> REQUIRED WORK
Return the lines that follow, exactly as they appear, from the first through the one containing "P_GLOBE = 40;"; no pictures are to be included.
** Start **
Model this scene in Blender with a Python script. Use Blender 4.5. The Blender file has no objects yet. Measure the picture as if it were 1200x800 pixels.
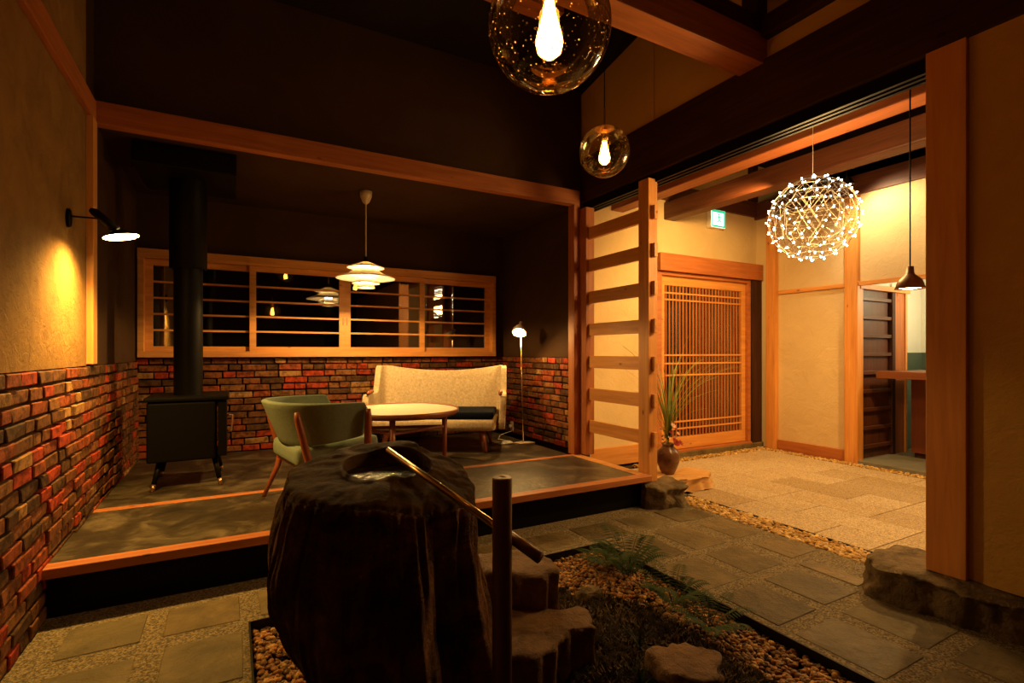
import bpy, bmesh, math, random
from mathutils import Vector, Matrix, noise
random.seed(7)
C = bpy.context.scene.collection
sc = bpy.context.scene
PI = math.pi
# ------------------------------------------------------------------ camera
cam = bpy.data.cameras.new('camera'); co = bpy.data.objects.new('camera', cam); C.objects.link(co)
co.location = (0, 0, 1.25); co.rotation_euler = (PI/2, 0, -math.atan(328/598))
cam.sensor_width = 36; cam.lens = 36*598/1200; cam.shift_y = 13/1200; cam.clip_start = 0.02
sc.camera = co
# ------------------------------------------------------------------ world, exposure
w = bpy.data.worlds.new('night'); sc.world = w; w.use_nodes = True
w.node_tree.nodes['Background'].inputs[0].default_value = (1.0, .62, .3, 1)
w.node_tree.nodes['Background'].inputs[1].default_value = 0.001
sc.view_settings.view_transform = 'Standard'; sc.view_settings.look = 'None'
sc.view_settings.exposure = 0.0; sc.view_settings.gamma = 1.0; sc.view_settings.use_curve_mapping = False
# light levels, all in one place
WARM = (1, .37, .05); AMBER = (1, .5, .12); HALLC = (1, .56, .155)
P_GLOBE = 40; P_PENDANT = 80; P_READ = 420; P_SPHERE = 78; P_SPOT = 60; P_WALL = 210; P_BELL = 120

def lamp(kind, loc, power, color, radius=.03, target=None, size=1.2, blend=.6):
    l = bpy.data.lights.new('lamp_light', kind); l.energy = power; l.color = color; l.shadow_soft_size = radius
    o = bpy.data.objects.new('lamp_light', l); C.objects.link(o); o.location = loc
    if kind == 'SPOT': l.spot_size = size; l.spot_blend = blend
    if target is not None:
        o.rotation_euler = (Vector(target)-Vector(loc)).to_track_quat('-Z', 'Y').to_euler()
    return o
lamp('POINT', (3.65, 2.17, 2.21), P_SPHERE, HALLC, .2)                       # core of the hall sphere lamp
lamp('SPOT', (5.72, 3.0, 3.03), P_SPOT, (1, .74, .40), .03, (6.15, 2.8, 2.5), 2.3, .8)      # hall wall spotlight
lamp('SPOT', (5.3, 1.9, 2.7), 260, HALLC, .05, (4.6, 2.9, 0), 2.2, .8)  # hall ceiling spotlight out of view
lamp('SPOT', (1.083, 4.78, 1.83), 95, (1, .58, .18), .03, (1.083, 4.78, 0), 2.95, .15)    # open bottom of the tiered pendant         
lamp('SPOT', (4.3, 3.0, 2.8), 190, HALLC, .05, (5.0, 4.6, 1.4), 2.2, .9)        # hall ceiling spotlight to the door
lamp('SPOT', (-.545, 3.555, 1.875), P_WALL, (1, .56, .12), .05, (-.76, 3.46, .75), 2.5, .95)  # wall reading lamp
lamp('POINT', (7.3, 2.3, 2.0), 48, (1, .80, .46), .1)                        # kitchen behind the hall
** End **
> WRITTEN ANSWER
Model this scene in Blender with a Python script. Use Blender 4.5. The Blender file has no objects yet. Measure the picture as if it were 1200x800 pixels.
import bpy, bmesh, math, random
from mathutils import Vector, Matrix, noise
random.seed(7)
C = bpy.context.scene.collection
sc = bpy.context.scene
PI = math.pi
# ------------------------------------------------------------------ camera
cam = bpy.data.cameras.new('camera'); co = bpy.data.objects.new('camera', cam); C.objects.link(co)
co.location = (0, 0, 1.25); co.rotation_euler = (PI/2, 0, -math.atan(328/598))
cam.sensor_width = 36; cam.lens = 36*598/1200; cam.shift_y = 13/1200; cam.clip_start = 0.02
sc.camera = co
# ------------------------------------------------------------------ world, exposure
w = bpy.data.worlds.new('night'); sc.world = w; w.use_nodes = True
w.node_tree.nodes['Background'].inputs[0].default_value = (1.0, .62, .3, 1)
w.node_tree.nodes['Background'].inputs[1].default_value = 0.001
sc.view_settings.view_transform = 'Standard'; sc.view_settings.look = 'None'
sc.view_settings.exposure = 0.0; sc.view_settings.gamma = 1.0; sc.view_settings.use_curve_mapping = False
# light levels, all in one place
WARM = (1, .37, .05); AMBER = (1, .5, .12); HALLC = (1, .56, .155)
P_GLOBE = 40; P_PENDANT = 80; P_READ = 420; P_SPHERE = 78; P_SPOT = 60; P_WALL = 210; P_BELL = 120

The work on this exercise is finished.